Back to reality

My apologies for radio silence on this blog. It’s been due to an exceptionally busy workload coupled with an extended holiday I’m now back with lots of views about what’s going on and what’s going wrong with cyber security.

Over the last month I’ve been concerned about the press coverage about the Snowden case. Privacy advocates and journalists have lauded his efforts, often with little understanding of the consequences to national security. I was surprised for example to read that Bruce Schneier had nailed his colours firmly to the Guardian mast and was advocating large scale whistle blowing.
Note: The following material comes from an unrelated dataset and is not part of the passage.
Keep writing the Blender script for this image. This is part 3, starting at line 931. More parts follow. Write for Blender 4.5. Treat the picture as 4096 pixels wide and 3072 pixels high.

There are strong arguments from both the security and privacy sides. We clearly need a more informed public debate about both the dangers and the benefits of large-scale communications surveillance. We’re now seeing the beginnings of a reaction from senior figures in the intelligence community suggesting that serious damage to national security has been done. Pundits and journalists cannot assess or refute such damage without evidence to the contrary. And there seems to be little if any evidence of government misuse of intercepted data. So who is right? 

I’ve always taken the view that the security professional should be above the political debate. I care about national security as well as citizen privacy. And society seems equally divided on the importance of both. These requirements need to be carefully balanced. A public debate is well overdue. Unfortunately the Snowden revelations have gone further than is necessary to provoke a debate. And they have not delivered evidence that access to citizen data is being misused. 

One day there might be terrorist groups with access to weapons of mass destruction. When that transpires we will be grateful to agencies that can prevent such attacks though smart data mining. That’s not of course to say that controls to prevent potential abuse of intelligence data should be ignored. But continuous releases of details of interception methods and platforms can only serve to undermine the high ground claimed by the whistle blowers.